The book emerged from the three co-authors' engagement with Lacan's 1962-1963 Seminar on Anxiety, and the significance of Lacan's original interpretation of the Buddhist principle that desire is the cause of suffering. The book reads key Lacanian concepts - such as the objet a, jouissance, the real, Nirvana, and the mirror - through ancient Buddhist teachings and koans. With this focused exploration of psychoanalysis and Chan Buddhism, the authors offer a philosophically grounded cross-cultural approach to the theory and practice of psychoanalysis in Asian countries.
Lacan and Chan Buddhist Thought will be a rich resource for psychoanalysts, academics, and students interested in Lacan and religion, the intellectual and cultural relationship between Asian and Western thought, and Mahayana Buddhism more generally.

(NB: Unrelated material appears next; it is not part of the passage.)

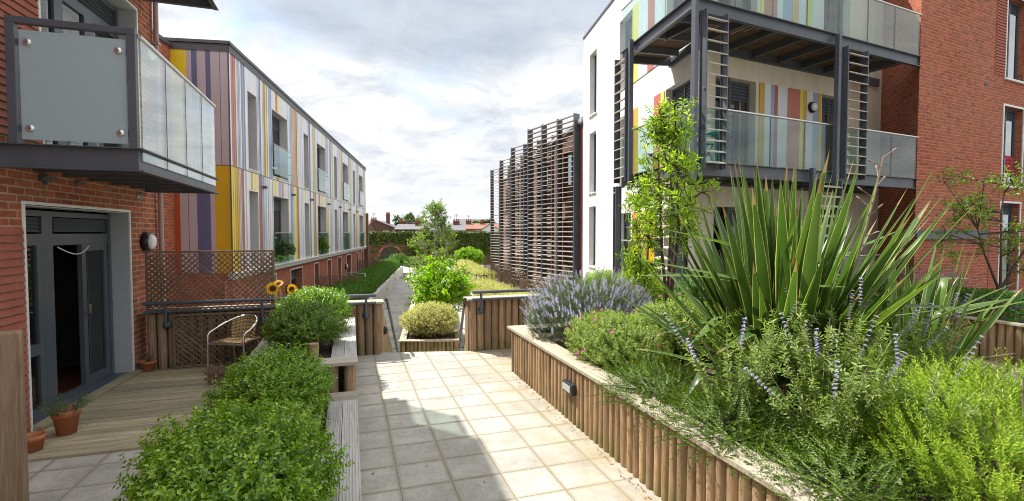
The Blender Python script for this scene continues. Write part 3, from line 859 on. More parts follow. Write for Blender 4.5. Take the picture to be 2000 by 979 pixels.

About the Author: Raul Moncayo, PhD, is a supervising analyst and past founding member and former president of the Lacanian School of Psychoanalysis, USA. He is the author of seven books on Lacanian Psychoanalysis. Together with Yang Yu and Hong Zhou, he founded the Beijing Center for Freudian and Lacanian Psychoanalysis and Research to transmit a Lacanian psychoanalysis with an ongoing, active engagement with Chinese culture. In 2019, he founded the Blue Mountain Zen Center of El Cerrito, California.
Yang Yu is Associate Professor of English Literature at Beijing Normal University, candidate analyst of the Bay Area Lacanian School of Psychoanalysis, and founding member of the Beijing Center for Freudian and Lacanian Psychoanalysis and Research. She has published several journal papers on Lacan and English literature.